**Working data**
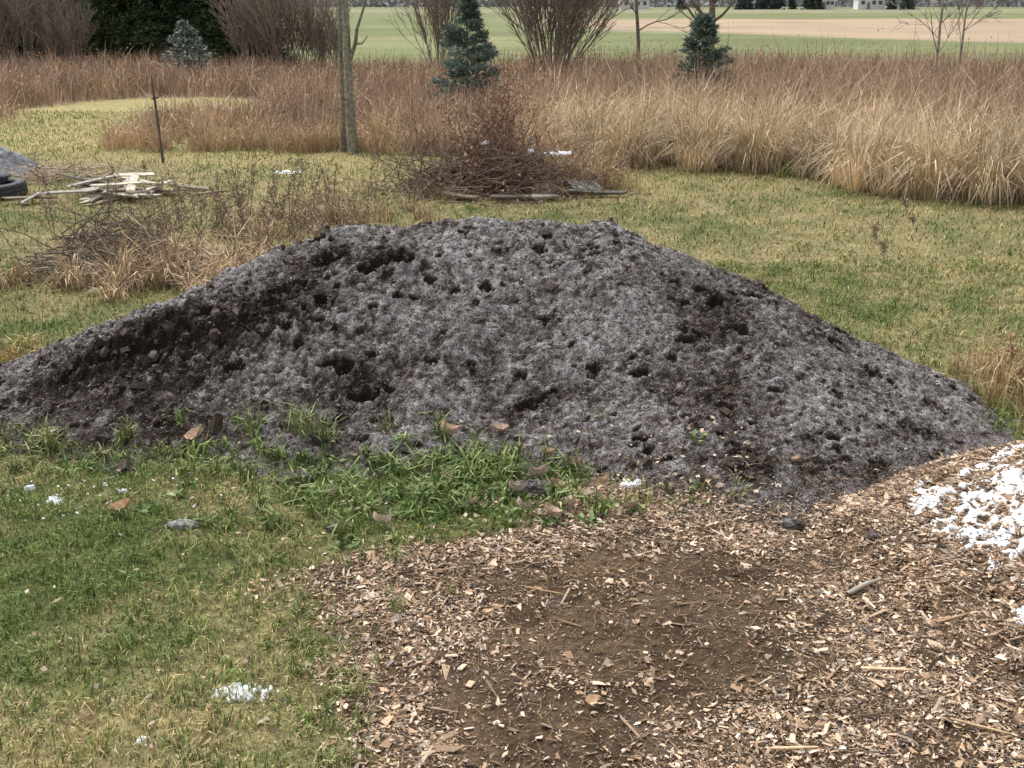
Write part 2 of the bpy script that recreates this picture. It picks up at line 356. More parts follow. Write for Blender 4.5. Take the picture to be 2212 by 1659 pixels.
# ---------------------------------------------------------------- wood chips (ground cover)
def scatter_chips(name, n, rx, ry, dens, lr, label, bright=1., asp=(.16, .6)):
    x = R.uniform(*rx, n); y = R.uniform(*ry, n)
    k = R.random(n) < dens(x, y); x, y = x[k], y[k]; n = len(x)
    z = top(x, y)
    L = R.lognormal(math.log(lr), .52, n); W = L*R.uniform(*asp, n); T = np.clip(L*.12, .0012, .004)
    pal = np.array([[.70, .54, .39], [.55, .38, .25], [.36, .235, .15], [.19, .125, .08], [.80, .67, .53], [.34, .28, .235], [.10, .07, .05]])
    pr = np.array([.20, .20, .20, .15, .09, .09, .07]); ci = R.choice(len(pal), n, p=pr/pr.sum())
    sh = 1+.3*fbm(x, y, .4, 3, 127)
    col = np.clip(pal[ci]*(R.uniform(.72, 1.12, n)*sh)[:, None]*bright, 0, .9)
    V, F, c = chips_arr(np.stack([x, y, z+R.uniform(0, .009, n)], -1), L, W, T, R.uniform(0, 6.3, n), R.normal(0, .25, n), R.normal(0, .32, n), col)
    add_obj(name, quadmesh(name, V, F, M_chip, c), kind="stuff", label=label)
def barely(x, y):
    q = fbm(x, y, .5, 5, 121, .65)
    d1 = np.hypot((x-.50)/.78, (y-4.02)/.66); d2 = np.hypot((x-.12)/.44, (y-3.35)/.6); d3 = np.hypot((x-.8)/.8, (y-4.55)/.22)
    d = np.minimum(np.minimum(d1, d2), d3)+q*.9
    return .93*smooth(1.3, .50, d)
def d_mulch(x, y):
    m = mulch_mask(x, y)
    xb = np.interp(y, [a for a, _ in XB], [b for _, b in XB])
    m = m + .12*np.exp(-((x-xb)/.28)**2)
    cl = np.clip(.66+1.4*fbm(x, y, .35, 4, 123, .65), .1, 1)
    nomound = smooth(.05, .0, mz(x, y)-surf(x, y))
    return m*(1-barely(x, y))*cl*(.02+.98*nomound)
scatter_chips("wood_chips", 140000, (-1.4, 3.6), (2.6, 5.9), d_mulch, .0130, "tan and brown wood chips scattered over bare soil")
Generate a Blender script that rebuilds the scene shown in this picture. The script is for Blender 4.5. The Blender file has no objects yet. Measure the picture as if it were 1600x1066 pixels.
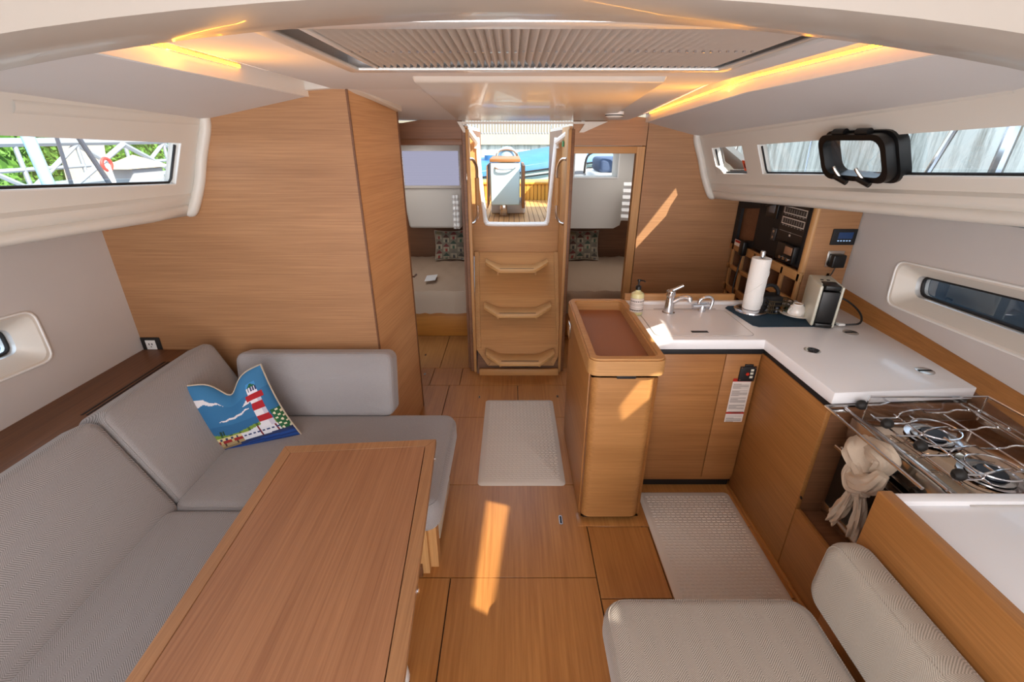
import bpy, bmesh, math, random
from mathutils import Vector as V, Matrix
from mathutils.geometry import delaunay_2d_cdt
random.seed(3)
S = bpy.context.scene
C = S.collection
# ---------------------------------------------------------------- camera
H = 1.8; FP = 715.0; TH = math.radians(23.84); SN = math.sin(TH); CS = math.cos(TH)
cam = bpy.data.objects.new('camera', bpy.data.cameras.new('camera')); C.objects.link(cam)
cam.location = (0, 0, H); cam.rotation_euler = (math.radians(90) - TH, 0, 0)
cam.data.sensor_width = 36; cam.data.lens = FP / 1600 * 36
cam.data.clip_start = .02; cam.data.clip_end = 300
S.camera = cam
# ---------------------------------------------------------------- light
S.view_settings.view_transform = 'Standard'; S.view_settings.look = 'None'
S.view_settings.gamma = 1; S.view_settings.use_curve_mapping = False
S.view_settings.exposure = 0.32
w = bpy.data.worlds.new('world'); S.world = w; w.use_nodes = True
bgn = w.node_tree.nodes['Background']
bgn.inputs[0].default_value = (.62, .80, 1.0, 1); bgn.inputs[1].default_value = 2.3
SUN = V((-.88, .75, -1.0)).normalized()
sd = bpy.data.lights.new('sun', 'SUN'); sd.energy = 10.5; sd.angle = math.radians(.4); sd.color = (1, .93, .80)
so = bpy.data.objects.new('sun', sd); C.objects.link(so); so.rotation_euler = SUN.to_track_quat('-Z', 'Y').to_euler()
def area(name, loc, aim, sx, sy, e, col=(1, 1, 1)):
    d = bpy.data.lights.new(name, 'AREA'); d.shape = 'RECTANGLE'; d.size = sx; d.size_y = sy; d.energy = e; d.color = col
    o = bpy.data.objects.new(name, d); C.objects.link(o); o.location = loc
    o.rotation_euler = (V(aim) - V(loc)).to_track_quat('-Z', 'Y').to_euler(); return o
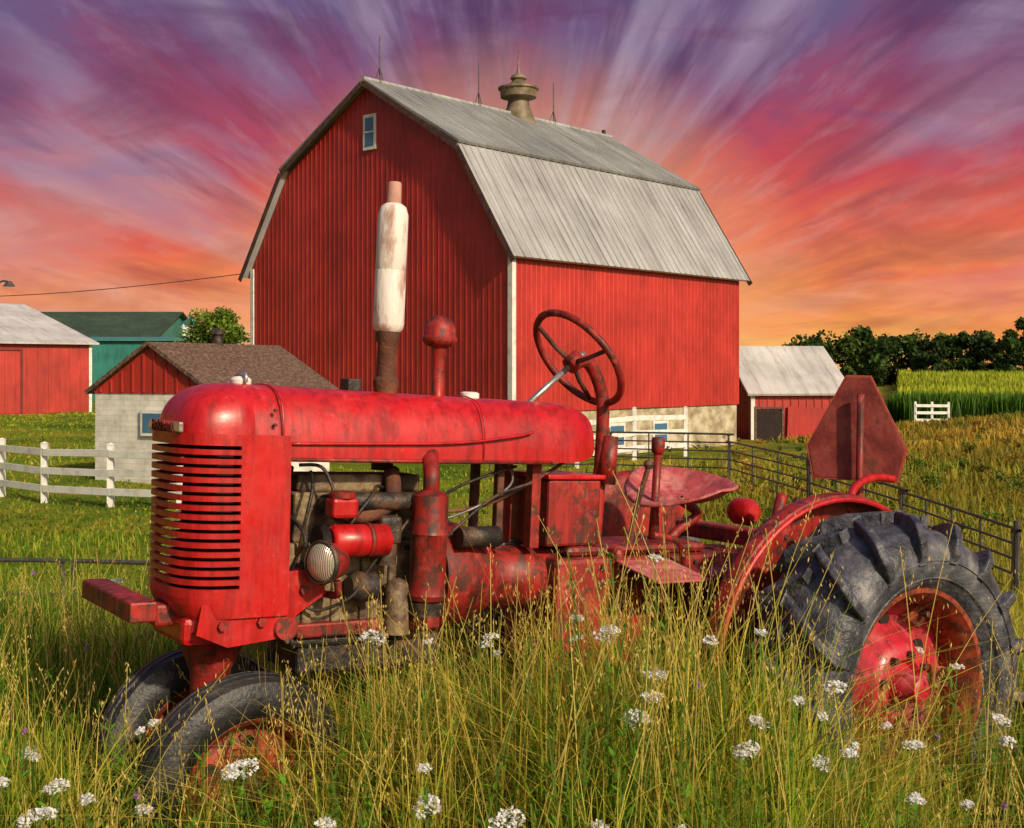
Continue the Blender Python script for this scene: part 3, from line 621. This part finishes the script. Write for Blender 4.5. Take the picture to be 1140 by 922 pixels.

**To be done**
Write the records out once more, exactly as they appear, with no pictures.

**Answer below**
Write part 2 of the bpy script that recreates this picture. It picks up at line 356. More parts follow. Write for Blender 4.5. Take the picture to be 2212 by 1659 pixels.
# ---------------------------------------------------------------- wood chips (ground cover)
def scatter_chips(name, n, rx, ry, dens, lr, label, bright=1., asp=(.16, .6)):
    x = R.uniform(*rx, n); y = R.uniform(*ry, n)
    k = R.random(n) < dens(x, y); x, y = x[k], y[k]; n = len(x)
    z = top(x, y)
    L = R.lognormal(math.log(lr), .52, n); W = L*R.uniform(*asp, n); T = np.clip(L*.12, .0012, .004)
    pal = np.array([[.70, .54, .39], [.55, .38, .25], [.36, .235, .15], [.19, .125, .08], [.80, .67, .53], [.34, .28, .235], [.10, .07, .05]])
    pr = np.array([.20, .20, .20, .15, .09, .09, .07]); ci = R.choice(len(pal), n, p=pr/pr.sum())
    sh = 1+.3*fbm(x, y, .4, 3, 127)
    col = np.clip(pal[ci]*(R.uniform(.72, 1.12, n)*sh)[:, None]*bright, 0, .9)
    V, F, c = chips_arr(np.stack([x, y, z+R.uniform(0, .009, n)], -1), L, W, T, R.uniform(0, 6.3, n), R.normal(0, .25, n), R.normal(0, .32, n), col)
    add_obj(name, quadmesh(name, V, F, M_chip, c), kind="stuff", label=label)
def barely(x, y):
    q = fbm(x, y, .5, 5, 121, .65)
    d1 = np.hypot((x-.50)/.78, (y-4.02)/.66); d2 = np.hypot((x-.12)/.44, (y-3.35)/.6); d3 = np.hypot((x-.8)/.8, (y-4.55)/.22)
    d = np.minimum(np.minimum(d1, d2), d3)+q*.9
    return .93*smooth(1.3, .50, d)
def d_mulch(x, y):
    m = mulch_mask(x, y)
    xb = np.interp(y, [a for a, _ in XB], [b for _, b in XB])
    m = m + .12*np.exp(-((x-xb)/.28)**2)
    cl = np.clip(.66+1.4*fbm(x, y, .35, 4, 123, .65), .1, 1)
    nomound = smooth(.05, .0, mz(x, y)-surf(x, y))
    return m*(1-barely(x, y))*cl*(.02+.98*nomound)
scatter_chips("wood_chips", 140000, (-1.4, 3.6), (2.6, 5.9), d_mulch, .0130, "tan and brown wood chips scattered over bare soil")
Generate a Blender script that rebuilds the scene shown in this picture. The script is for Blender 4.5. The Blender file has no objects yet. Measure the picture as if it were 1600x1066 pixels.
import bpy, bmesh, math, random
from mathutils import Vector as V, Matrix
from mathutils.geometry import delaunay_2d_cdt
random.seed(3)
S = bpy.context.scene
C = S.collection
# ---------------------------------------------------------------- camera
H = 1.8; FP = 715.0; TH = math.radians(23.84); SN = math.sin(TH); CS = math.cos(TH)
cam = bpy.data.objects.new('camera', bpy.data.cameras.new('camera')); C.objects.link(cam)
cam.location = (0, 0, H); cam.rotation_euler = (math.radians(90) - TH, 0, 0)
cam.data.sensor_width = 36; cam.data.lens = FP / 1600 * 36
cam.data.clip_start = .02; cam.data.clip_end = 300
S.camera = cam
# ---------------------------------------------------------------- light
S.view_settings.view_transform = 'Standard'; S.view_settings.look = 'None'
S.view_settings.gamma = 1; S.view_settings.use_curve_mapping = False
S.view_settings.exposure = 0.32
w = bpy.data.worlds.new('world'); S.world = w; w.use_nodes = True
bgn = w.node_tree.nodes['Background']
bgn.inputs[0].default_value = (.62, .80, 1.0, 1); bgn.inputs[1].default_value = 2.3
SUN = V((-.88, .75, -1.0)).normalized()
sd = bpy.data.lights.new('sun', 'SUN'); sd.energy = 10.5; sd.angle = math.radians(.4); sd.color = (1, .93, .80)
so = bpy.data.objects.new('sun', sd); C.objects.link(so); so.rotation_euler = SUN.to_track_quat('-Z', 'Y').to_euler()
def area(name, loc, aim, sx, sy, e, col=(1, 1, 1)):
    d = bpy.data.lights.new(name, 'AREA'); d.shape = 'RECTANGLE'; d.size = sx; d.size_y = sy; d.energy = e; d.color = col
    o = bpy.data.objects.new(name, d); C.objects.link(o); o.location = loc
    o.rotation_euler = (V(aim) - V(loc)).to_track_quat('-Z', 'Y').to_euler(); return o
Continue the Blender Python script for this scene: part 3, from line 621. This part finishes the script. Write for Blender 4.5. Take the picture to be 1140 by 922 pixels.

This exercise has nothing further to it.